== RECORD LIST ==
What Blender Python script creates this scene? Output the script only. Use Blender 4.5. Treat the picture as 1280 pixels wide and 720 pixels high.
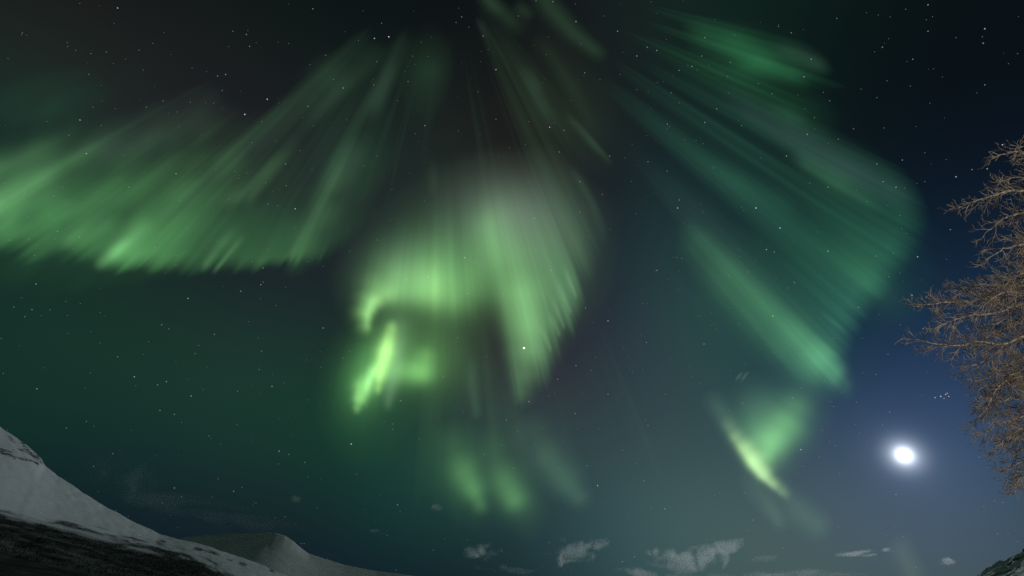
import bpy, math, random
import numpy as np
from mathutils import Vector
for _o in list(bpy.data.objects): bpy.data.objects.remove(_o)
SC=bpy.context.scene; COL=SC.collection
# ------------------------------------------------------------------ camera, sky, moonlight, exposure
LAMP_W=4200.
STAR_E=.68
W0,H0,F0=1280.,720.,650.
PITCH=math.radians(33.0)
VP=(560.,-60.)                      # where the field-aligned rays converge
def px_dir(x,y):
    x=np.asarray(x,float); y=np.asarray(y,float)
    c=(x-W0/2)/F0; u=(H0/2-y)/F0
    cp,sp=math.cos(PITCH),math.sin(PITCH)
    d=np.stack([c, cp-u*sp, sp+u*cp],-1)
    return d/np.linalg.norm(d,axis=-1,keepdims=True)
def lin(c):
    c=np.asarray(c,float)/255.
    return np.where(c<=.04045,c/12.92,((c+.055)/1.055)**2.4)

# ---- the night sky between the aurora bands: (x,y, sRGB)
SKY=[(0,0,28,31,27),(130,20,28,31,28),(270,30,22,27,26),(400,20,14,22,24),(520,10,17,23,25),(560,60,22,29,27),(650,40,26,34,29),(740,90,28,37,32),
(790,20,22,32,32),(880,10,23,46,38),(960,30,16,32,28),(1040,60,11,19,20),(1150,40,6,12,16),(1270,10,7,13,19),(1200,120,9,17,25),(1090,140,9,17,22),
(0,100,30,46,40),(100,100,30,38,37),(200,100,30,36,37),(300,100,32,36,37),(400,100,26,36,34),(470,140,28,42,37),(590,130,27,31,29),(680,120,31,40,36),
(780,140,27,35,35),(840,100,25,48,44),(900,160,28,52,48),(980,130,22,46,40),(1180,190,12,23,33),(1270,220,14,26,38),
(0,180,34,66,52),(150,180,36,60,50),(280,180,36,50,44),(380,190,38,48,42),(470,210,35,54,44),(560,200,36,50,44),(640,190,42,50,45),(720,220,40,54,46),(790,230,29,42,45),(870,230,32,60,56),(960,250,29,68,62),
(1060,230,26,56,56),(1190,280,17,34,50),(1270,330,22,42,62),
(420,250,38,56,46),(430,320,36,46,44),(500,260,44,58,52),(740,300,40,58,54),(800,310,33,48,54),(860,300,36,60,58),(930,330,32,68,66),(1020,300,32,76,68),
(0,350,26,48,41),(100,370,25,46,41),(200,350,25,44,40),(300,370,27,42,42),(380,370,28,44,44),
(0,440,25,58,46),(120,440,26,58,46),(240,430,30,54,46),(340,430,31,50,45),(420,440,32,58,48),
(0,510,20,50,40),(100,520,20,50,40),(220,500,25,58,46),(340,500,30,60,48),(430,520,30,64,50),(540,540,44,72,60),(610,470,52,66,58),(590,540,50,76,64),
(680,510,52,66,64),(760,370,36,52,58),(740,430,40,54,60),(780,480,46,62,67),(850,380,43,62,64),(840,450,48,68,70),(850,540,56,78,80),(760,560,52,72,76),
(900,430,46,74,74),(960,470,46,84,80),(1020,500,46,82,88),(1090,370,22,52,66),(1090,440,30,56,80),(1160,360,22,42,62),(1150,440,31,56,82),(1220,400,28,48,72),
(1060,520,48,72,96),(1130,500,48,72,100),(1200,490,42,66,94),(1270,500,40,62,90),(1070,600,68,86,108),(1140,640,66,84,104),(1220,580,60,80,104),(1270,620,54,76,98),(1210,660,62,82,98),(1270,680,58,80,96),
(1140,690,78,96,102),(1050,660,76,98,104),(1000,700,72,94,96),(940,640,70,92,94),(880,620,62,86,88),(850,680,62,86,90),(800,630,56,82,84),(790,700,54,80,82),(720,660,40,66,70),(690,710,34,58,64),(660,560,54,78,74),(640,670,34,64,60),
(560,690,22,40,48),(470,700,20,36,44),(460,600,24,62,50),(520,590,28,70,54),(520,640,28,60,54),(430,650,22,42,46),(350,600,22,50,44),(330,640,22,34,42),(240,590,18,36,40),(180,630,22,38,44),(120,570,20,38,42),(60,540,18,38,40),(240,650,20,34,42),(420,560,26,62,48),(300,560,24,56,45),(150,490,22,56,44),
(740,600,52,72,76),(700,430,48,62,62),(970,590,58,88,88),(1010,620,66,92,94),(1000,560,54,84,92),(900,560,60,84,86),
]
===
== RECORD LIST ==
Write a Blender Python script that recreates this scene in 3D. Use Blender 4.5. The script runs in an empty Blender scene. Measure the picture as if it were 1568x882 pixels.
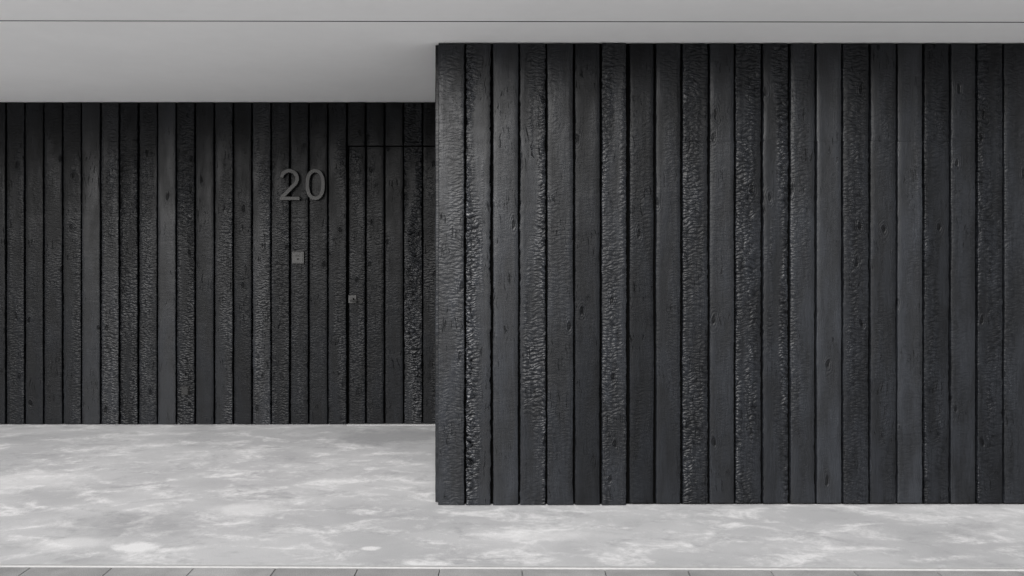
===
• **THE PROBLEM**: Your job is to reproduce the lines from the one with "What Blender Python" through the one with "return np.where(c<=.04045,c/12.92,((c+.055)/1.055)**2.4)", both kept, exactly as they are. Leave out the pictures.

• **FULL OUTPUT**:
What Blender Python script creates this scene? Output the script only. Use Blender 4.5. Treat the picture as 1280 pixels wide and 720 pixels high.
import bpy, math, random
import numpy as np
from mathutils import Vector
for _o in list(bpy.data.objects): bpy.data.objects.remove(_o)
SC=bpy.context.scene; COL=SC.collection
# ------------------------------------------------------------------ camera, sky, moonlight, exposure
LAMP_W=4200.
STAR_E=.68
W0,H0,F0=1280.,720.,650.
PITCH=math.radians(33.0)
VP=(560.,-60.)                      # where the field-aligned rays converge
def px_dir(x,y):
    x=np.asarray(x,float); y=np.asarray(y,float)
    c=(x-W0/2)/F0; u=(H0/2-y)/F0
    cp,sp=math.cos(PITCH),math.sin(PITCH)
    d=np.stack([c, cp-u*sp, sp+u*cp],-1)
    return d/np.linalg.norm(d,axis=-1,keepdims=True)
def lin(c):
    c=np.asarray(c,float)/255.
    return np.where(c<=.04045,c/12.92,((c+.055)/1.055)**2.4)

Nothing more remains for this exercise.